In the future, Gallagher said he hopes the fund will evergreen, meaning its alumni contributions will equal or outgrow its total grants distributed. But in its first year, the program is funded from the University budget at a total cost of roughly $750,000 — an amount which dictated the program’s size and scope.

“The amount is set by how much money I was able to free up from the University right now,” he said, noting that Panthers Forward doesn’t take money from other University programs. “I’ve actually been noodling with this [idea] for about three years.”

Gallagher said the process was difficult and stumped every committee the University made to try to implement his vision.
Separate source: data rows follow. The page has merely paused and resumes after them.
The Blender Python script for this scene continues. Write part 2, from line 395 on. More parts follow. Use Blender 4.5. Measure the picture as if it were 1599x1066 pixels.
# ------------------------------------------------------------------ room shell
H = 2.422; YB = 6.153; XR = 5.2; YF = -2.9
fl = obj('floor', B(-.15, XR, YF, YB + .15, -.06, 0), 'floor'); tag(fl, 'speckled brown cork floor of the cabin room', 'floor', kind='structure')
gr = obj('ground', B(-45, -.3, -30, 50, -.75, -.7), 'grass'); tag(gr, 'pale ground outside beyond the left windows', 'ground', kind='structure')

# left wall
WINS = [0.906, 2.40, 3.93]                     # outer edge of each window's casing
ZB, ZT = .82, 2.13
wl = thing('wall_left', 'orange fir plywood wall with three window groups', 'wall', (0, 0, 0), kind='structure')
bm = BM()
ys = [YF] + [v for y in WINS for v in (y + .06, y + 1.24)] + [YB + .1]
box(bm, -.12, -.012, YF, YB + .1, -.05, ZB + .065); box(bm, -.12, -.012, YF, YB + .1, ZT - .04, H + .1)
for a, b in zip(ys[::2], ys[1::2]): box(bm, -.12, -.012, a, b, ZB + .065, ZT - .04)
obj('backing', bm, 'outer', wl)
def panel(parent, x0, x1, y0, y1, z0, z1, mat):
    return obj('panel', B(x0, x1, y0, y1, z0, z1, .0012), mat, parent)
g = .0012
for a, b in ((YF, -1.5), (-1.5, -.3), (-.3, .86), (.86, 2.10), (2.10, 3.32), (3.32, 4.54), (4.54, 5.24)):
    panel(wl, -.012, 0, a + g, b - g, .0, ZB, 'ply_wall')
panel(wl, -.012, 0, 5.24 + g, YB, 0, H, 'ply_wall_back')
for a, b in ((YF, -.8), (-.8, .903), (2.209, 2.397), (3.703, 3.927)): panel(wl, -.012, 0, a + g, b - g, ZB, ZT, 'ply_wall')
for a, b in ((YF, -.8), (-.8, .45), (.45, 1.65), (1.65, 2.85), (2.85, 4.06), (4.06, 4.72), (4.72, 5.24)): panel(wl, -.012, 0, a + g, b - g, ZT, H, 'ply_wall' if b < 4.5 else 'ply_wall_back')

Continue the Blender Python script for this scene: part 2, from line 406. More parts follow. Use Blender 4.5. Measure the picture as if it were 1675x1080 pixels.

Pitt needed a new approach, so it contracted three recent graduates who founded Altian Education — Pat O’Donnell (’14), Joseph Kannarkat (’18) and Rohit Anand (’17).

“Altian started as a partnership with the University to innovate in the education finance space,” O’Donnell said. “What this looks like will be influenced by what people think about the program.”

Altian conducted multiple focus groups with current students, alumni and faculty to determine how to shape the program in its first year.

“When we did focus groups, [students] saw the professional and networking aspect of this to be just as valuable, or more valuable, than the financial component,” O’Donnell said.

The program’s limitations are clear in its first year — students are only eligible for one grant and the program is only open to 150 full-time students. But Gallagher sees Panthers Forward as a model for the future of higher education financing, and hopes it will grow.

“The intent, ultimately, is that it covers everybody. Part of this was how much funding we had available and we had to set some limits,” he said. “[But] the big unknown is … can we generate a very high participation rate? That’s the only thing that makes this work.”